The authors then used the potential automation values assigned to each occupation to calculate an exposure to automation score for each state and metro area, based on how many jobs they have in each occupation. The states most at risk — Indiana and Kentucky — had automation potential scores upwards of 48 percent. The states with the lowest scores, New York and Massachusetts, had scores suggesting 42 percent of the tasks that make up their job mix are at risk of being automated in the coming decades.

The risk level taken on by metro areas varies more significantly — Toledo, Ohio has an automation exposure of 50 percent, while San Jose, California has one of 40 percent.

Given the outsized focus on the deployment of robots in factories, it’s not surprising that manufacturing-intensive states like Indiana and Kentucky have more occupations at risk of being disrupted by automation. However, it’s not just the occupational composition of an area that determines how greatly it will be affected by automation.

The level of education obtained by that area’s workers will also play a factor, as routine-heavy roles like clerical, retail, and service work require less education and are more likely to include tasks that can be automated. Less than a quarter of adults in Kentucky, Arkansas, Alabama, and Mississippi have a bachelor’s degree or higher, and these states had among the 10 highest automation potential scores.

“I think one of the narratives is [that] the production industries have already been automated, and we’re moving on to the service sector,” Mark Muro, senior fellow at the Brookings Institution, told VentureBeat. “And our research doesn’t show that this is exactly the case; there are still many workers in many vulnerable occupations in the production center that still matter in a lot of places.”

On a metro level, manufacturing-intensive areas like Toledo and Greensboro-High Point, North Carolina are also most exposed to automation. But on the whole, large metro areas — even in manufacturing-intensive states — will likely be better able to weather the storm, as they tend to have a more diverse mix of occupations.

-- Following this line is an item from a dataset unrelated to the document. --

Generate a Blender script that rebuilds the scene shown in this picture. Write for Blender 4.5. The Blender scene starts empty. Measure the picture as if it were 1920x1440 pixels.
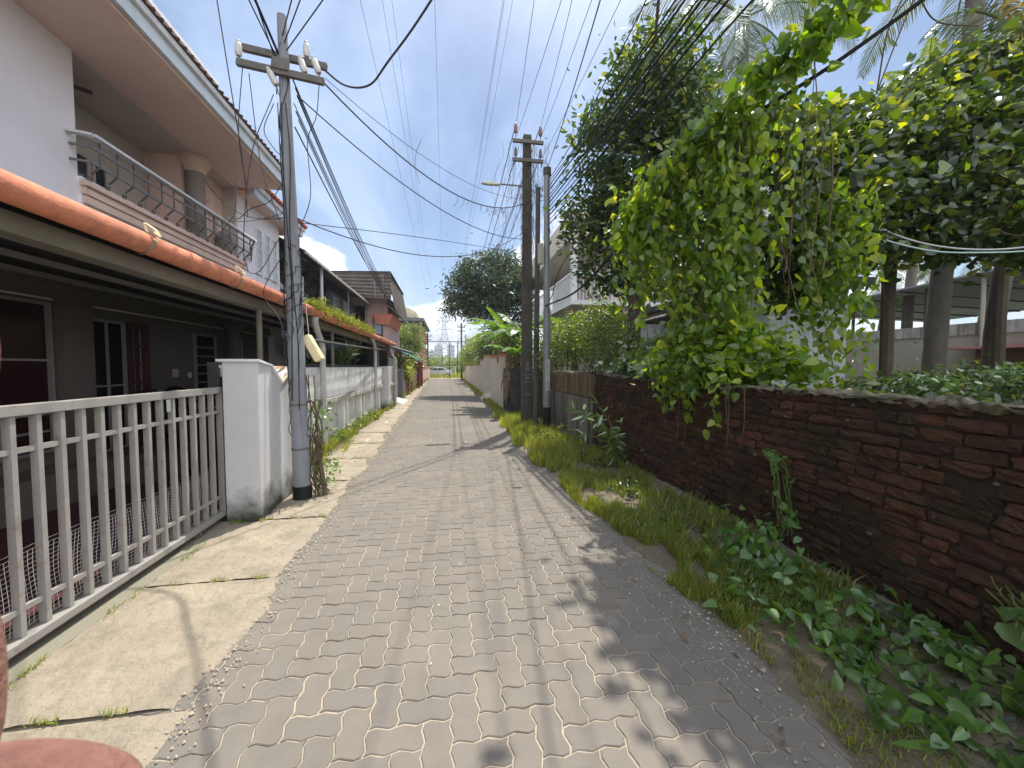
import bpy, math, random
import numpy as np
from mathutils import Vector, Matrix
random.seed(7); rng=np.random.default_rng(11)
S=bpy.context.scene; COL=S.collection
# ---------------- camera
cam=bpy.data.objects.new('camera',bpy.data.cameras.new('camera')); COL.objects.link(cam); S.camera=cam
cam.data.sensor_width=36; cam.data.lens=36*721/1920; cam.data.clip_start=.01; cam.data.clip_end=3000
YAW=math.radians(9.295); PIT=math.radians(2.541)
cam.location=(0,0,1.6); cam.rotation_euler=(math.pi/2-PIT,0,-YAW)
cam.data.dof.use_dof=True; cam.data.dof.focus_distance=4.0; cam.data.dof.aperture_fstop=24
S.render.resolution_x=1024; S.render.resolution_y=768
# ---------------- world, sun, exposure
OFF=(4,4,4)
SUN=Vector((.21,.36,1)).normalized()
W=bpy.data.worlds.new('World'); S.world=W; W.use_nodes=True
nt=W.node_tree; nd=nt.nodes; lk=nt.links; nd.clear()
out=nd.new('ShaderNodeOutputWorld'); bg=nd.new('ShaderNodeBackground'); lk.new(bg.outputs[0],out.inputs[0])
sky=nd.new('ShaderNodeTexSky'); sky.sky_type='NISHITA'; sky.sun_disc=False
sky.sun_elevation=math.asin(SUN.z); sky.sun_rotation=math.atan2(SUN.x,SUN.y)
sky.air_density=1.0; sky.dust_density=0.8; sky.ozone_density=2.5
bg.inputs[1].default_value=.088
def wm(op,a,b=None,c=None,clamp=False):
    n=nd.new('ShaderNodeMath'); n.operation=op; n.use_clamp=clamp
    for i,v in enumerate((a,b,c)):
        if v is None: continue
        if isinstance(v,(int,float)): n.inputs[i].default_value=v
        else: lk.new(v,n.inputs[i])
    return n.outputs[0]
def wnoise(vec,scale,detail=6,rough=.55,dist=0):
    n=nd.new('ShaderNodeTexNoise'); n.inputs['Scale'].default_value=scale; n.inputs['Detail'].default_value=detail
    n.inputs['Roughness'].default_value=rough; n.inputs['Distortion'].default_value=dist
    lk.new(vec,n.inputs['Vector']); return n.outputs['Fac']
def wramp(v,a,b):
    n=nd.new('ShaderNodeMapRange'); n.interpolation_type='SMOOTHSTEP'; n.inputs['From Min'].default_value=a; n.inputs['From Max'].default_value=b
    lk.new(v,n.inputs['Value']); return n.outputs[0]
tc=nd.new('ShaderNodeTexCoord'); sep=nd.new('ShaderNodeSeparateXYZ'); lk.new(tc.outputs['Generated'],sep.inputs[0])
dz=sep.outputs[2]; den=wm('ADD',wm('MAXIMUM',dz,0.0),.12)
u=wm('DIVIDE',sep.outputs[0],den); v=wm('DIVIDE',sep.outputs[1],den)
cmb=nd.new('ShaderNodeCombineXYZ'); lk.new(u,cmb.inputs[0]); lk.new(v,cmb.inputs[1])
mp=nd.new('ShaderNodeMapping'); mp.inputs['Rotation'].default_value=(0,0,math.radians(35)); mp.inputs['Scale'].default_value=(1.0,.35,1); lk.new(cmb.outputs[0],mp.inputs[0])
cir=wramp(wnoise(mp.outputs[0],1.1,8,.6,.6),.38,.72)
nrm=nd.new('ShaderNodeVectorMath'); nrm.operation='MULTIPLY'; nrm.inputs[1].default_value=(1,1,1.7); nof=nd.new('ShaderNodeVectorMath'); nof.inputs[1].default_value=OFF; lk.new(tc.outputs['Generated'],nof.inputs[0]); lk.new(nof.outputs[0],nrm.inputs[0])
big=wnoise(nrm.outputs[0],2.3,2,.5); fine=wnoise(nrm.outputs[0],7.5,9,.62)
back=wramp(sep.outputs[1],.15,-.35)  # unseen cloud bank behind the camera, added to fill the shaded walls
top=wm('ADD',wm('ADD',wm('MULTIPLY',wramp(big,.36,.66),.32),.085),wm('MULTIPLY',back,.75))
hgt=wm('SUBTRACT',wm('ADD',top,wm('MULTIPLY',wm('SUBTRACT',fine,.5),.30)),dz)
cum=wramp(hgt,0.0,.055)
shade=wramp(wnoise(nrm.outputs[0],5.0,6,.6),.3,.72)
mx=nd.new('ShaderNodeMix'); mx.data_type='RGBA'; lk.new(wm('ADD',wm('MULTIPLY',cir,.72),.05),mx.inputs[0]); lk.new(sky.outputs[0],mx.inputs[6]); mx.inputs[7].default_value=(5.2,6.5,8.7,1)
cc=nd.new('ShaderNodeMix'); cc.data_type='RGBA'; lk.new(shade,cc.inputs[0]); cc.inputs[6].default_value=(5.6,6.2,7.2,1); cc.inputs[7].default_value=(10.5,10.6,10.8,1)
m2=nd.new('ShaderNodeMix'); m2.data_type='RGBA'; lk.new(wm('MULTIPLY',cum,.92),m2.inputs[0]); lk.new(mx.outputs[2],m2.inputs[6]); lk.new(cc.outputs[2],m2.inputs[7])
dt=nd.new('ShaderNodeVectorMath'); dt.operation='DOT_PRODUCT'; nz_=nd.new('ShaderNodeVectorMath'); nz_.operation='NORMALIZE'; lk.new(tc.outputs['Generated'],nz_.inputs[0]); lk.new(nz_.outputs[0],dt.inputs[0]); dt.inputs[1].default_value=tuple(SUN)
glow=wm('MULTIPLY',wm('POWER',wm('MAXIMUM',dt.outputs['Value'],0.0),20.0),16.0)  # broad aureole round the sun, added for more fill from above
rear_fill=wm('MULTIPLY_ADD',back,.75,1.0)  # sky behind the camera brightened as added fill light
gv=nd.new('ShaderNodeMix'); gv.data_type='RGBA'; gv.blend_type='ADD'; gv.inputs[0].default_value=1; sc=nd.new('ShaderNodeVectorMath'); sc.operation='SCALE'; lk.new(m2.outputs[2],sc.inputs[0]); lk.new(rear_fill,sc.inputs['Scale'])
lk.new(sc.outputs[0],gv.inputs[6]); cg=nd.new('ShaderNodeCombineXYZ'); [lk.new(glow,cg.inputs[i]) for i in range(3)]; lk.new(cg.outputs[0],gv.inputs[7])
lk.new(gv.outputs[2],bg.inputs[0])
sun=bpy.data.objects.new('sun',bpy.data.lights.new('sun','SUN')); COL.objects.link(sun)
sun.data.energy=4.0; sun.data.angle=math.radians(.55); sun.data.color=(1,.95,.865)
sun.rotation_euler=SUN.to_track_quat('Z','Y').to_euler()
S.view_settings.view_transform='Standard'; S.view_settings.look='None'; S.view_settings.gamma=1; S.view_settings.exposure=.72
S.render.engine='CYCLES'

# ---------------- tagging
def tag(o,label=None,cat=None,group=None,kind=None):
    if label: o['label']=label
    if cat: o['category']=cat
    if group: o['group']=group
    if kind: o['kind']=kind
    return o
def thing(name,label,cat,loc=(0,0,0),group=None):
    o=bpy.data.objects.new(name,None); COL.objects.link(o); o.location=loc; o.empty_display_size=.2
    return tag(o,label,cat,group)
def link(o,parent=None):
    COL.objects.link(o)
    if parent is not None:
        o.parent=parent; o.matrix_parent_inverse=world(parent).inverted()
    return o
def world(o):
    m=Matrix.LocRotScale(o.location,o.rotation_euler,o.scale)
    if o.parent is not None: m=world(o.parent)@o.matrix_parent_inverse@m
    return m
def copy_tree(o,parent=None):
    c=o.copy(); COL.objects.link(c)
    if parent is not None: c.parent=parent
    for ch in [x for x in bpy.data.objects if x.parent==o]: copy_tree(ch,c)
    return c
# ---------------- materials
def M(name,col,rough=.8,var=.18,scale=2.5,bump=.15,bscale=60,stain=None,streak=None,island=0,metal=0,spec=.3,moss=None,coat=0):
    m=bpy.data.materials.new(name); m.use_nodes=True; t=m.node_tree; n=t.nodes; l=t.links
    b=n['Principled BSDF']; b.inputs['Roughness'].default_value=rough; b.inputs['Metallic'].default_value=metal
    b.inputs['Specular IOR Level'].default_value=spec; b.inputs['Coat Weight'].default_value=coat
    tcn=n.new('ShaderNodeTexCoord'); V=tcn.outputs['Object']
    def noise(sc,det=6,vec=None,r=.6):
        x=n.new('ShaderNodeTexNoise'); x.inputs['Scale'].default_value=sc; x.inputs['Detail'].default_value=det; x.inputs['Roughness'].default_value=r; l.new(vec or V,x.inputs['Vector']); return x.outputs['Fac']
    def ramp(v,a,bb,lo=0,hi=1):
        x=n.new('ShaderNodeMapRange'); x.inputs['From Min'].default_value=a; x.inputs['From Max'].default_value=bb; x.inputs['To Min'].default_value=lo; x.inputs['To Max'].default_value=hi; l.new(v,x.inputs['Value']); return x.outputs[0]
    def mix(f,a,bb,bt='MIX'):
        x=n.new('ShaderNodeMix'); x.data_type='RGBA'; x.blend_type=bt
        if isinstance(f,(int,float)): x.inputs[0].default_value=f
        else: l.new(f,x.inputs[0])
        for i,c in ((6,a),(7,bb)):
            if isinstance(c,tuple): x.inputs[i].default_value=(*c[:3],1)
            else: l.new(c,x.inputs[i])
        return x.outputs[2]
    c=mix(ramp(noise(scale,8),.3,.7),tuple(x*(1-var) for x in col),tuple(min(1,x*(1+var)) for x in col))
    c=mix(ramp(noise(scale*9,5),.35,.75,0,min(1,var*2)),c,tuple(x*.72 for x in col))
    if island:
        g=n.new('ShaderNodeNewGeometry'); h=n.new('ShaderNodeHueSaturation'); l.new(c,h.inputs['Color']); l.new(ramp(g.outputs['Random Per Island'],0,1,1-island,1+island),h.inputs['Value']); 
        l.new(ramp(g.outputs['Random Per Island'],0,1,.9,1.1),h.inputs['Saturation']); c=h.outputs[0]
    def mapped(s):
        x=n.new('ShaderNodeMapping'); x.inputs['Scale'].default_value=s; l.new(V,x.inputs[0]); return x.outputs[0]
    if stain:   # (colour, from, to, scale, amount)
        sc_,a,bb,s,am=stain; c=mix(ramp(noise(s,9,None,.65),a,bb,0,am),c,sc_)
    if streak:  # (colour, from, to, scale, amount)
        sc_,a,bb,s,am=streak; c=mix(ramp(noise(1,8,mapped((s,s,s*.07)),.6),a,bb,0,am),c,sc_)
    if moss:    # (colour, z_low, z_high, amount) growth band by height with ragged edge
        sc_,z0,z1,am=moss; sp=n.new('ShaderNodeSeparateXYZ'); l.new(V,sp.inputs[0])
        ad=n.new('ShaderNodeMath'); ad.operation='MULTIPLY_ADD'; l.new(noise(3.5,8),ad.inputs[0]); ad.inputs[1].default_value=(z1-z0)*2.2; l.new(sp.outputs[2],ad.inputs[2])
        c=mix(ramp(ad.outputs[0],z0+(z1-z0)*1.1,z1+(z1-z0)*1.1,am,0),c,sc_)
    l.new(c,b.inputs['Base Color'])
    if bump:
        bp=n.new('ShaderNodeBump'); bp.inputs['Strength'].default_value=bump; bp.inputs['Distance'].default_value=.02; l.new(noise(bscale,8),bp.inputs['Height']); l.new(bp.outputs[0],b.inputs['Normal'])
    return m
def leafmat(name,c1,c2,c3=None,trans=.5,gloss=.09,tcol=None,rough=.38):
    m=bpy.data.materials.new(name); m.use_nodes=True; t=m.node_tree; n=t.nodes; l=t.links; n.clear()
    o=n.new('ShaderNodeOutputMaterial'); g=n.new('ShaderNodeNewGeometry')
    r=n.new('ShaderNodeValToRGB'); e=r.color_ramp.elements; e[0].color=(*c1,1); e[1].color=(*c2,1); e[1].position=.8
    if c3: x=r.color_ramp.elements.new(.985); x.color=(*c3,1)
    l.new(g.outputs['Random Per Island'],r.inputs[0])
    d=n.new('ShaderNodeBsdfDiffuse'); tr=n.new('ShaderNodeBsdfTranslucent'); gl=n.new('ShaderNodeBsdfGlossy'); gl.inputs['Roughness'].default_value=rough; gl.inputs['Color'].default_value=(.85,.9,.85,1)
    l.new(r.outputs[0],d.inputs[0])
    k=n.new('ShaderNodeMix'); k.data_type='RGBA'; k.blend_type='MULTIPLY'; k.inputs[0].default_value=1; l.new(r.outputs[0],k.inputs[6]); k.inputs[7].default_value=(*(tcol or (1.9,1.75,.55)),1)
    l.new(k.outputs[2],tr.inputs[0])
    a=n.new('ShaderNodeMixShader'); a.inputs[0].default_value=trans; l.new(d.outputs[0],a.inputs[1]); l.new(tr.outputs[0],a.inputs[2])
    b=n.new('ShaderNodeMixShader'); b.inputs[0].default_value=gloss; l.new(a.outputs[0],b.inputs[1]); l.new(gl.outputs[0],b.inputs[2])
    l.new(b.outputs[0],o.inputs[0]); return m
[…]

“The average worker in a small metro area with a population of less than 250,000 works in a job where 48 percent of current tasks are potentially automatable,” the Brookings report notes.

This high exposure for smaller metros also comes at a time when larger “superstar metros,” like San Francisco, Seattle, and Austin, have added many more tech jobs and new businesses over the past decade than have rural to mid-sized cities in the middle of the country.

This means smaller metro areas need to prepare for a double blow. Nationally, things could look alright — automation could lead to increased company earnings, and total employment could continue to rise. But the national increase in employment won’t mean anything to smaller areas that continue to lose out on new positions while their existing jobs are automated away.

The Brookings authors proposed a variety of policy solutions — from state and federal government investing more in worker retraining programs to more federal branches opening offices in rural areas to help diversify their job mix. But Muro said that the U.S. won’t really know how quickly employers will adopt automation until the next recession. He explained that research has shown employers are more likely to adopt new cost-saving technology in an economic downturn.

“We don’t think it’s a wholesale emergency — most people in most places are going to manage this [increased automation],” Muro said. “But many places are going to be extremely up against it.”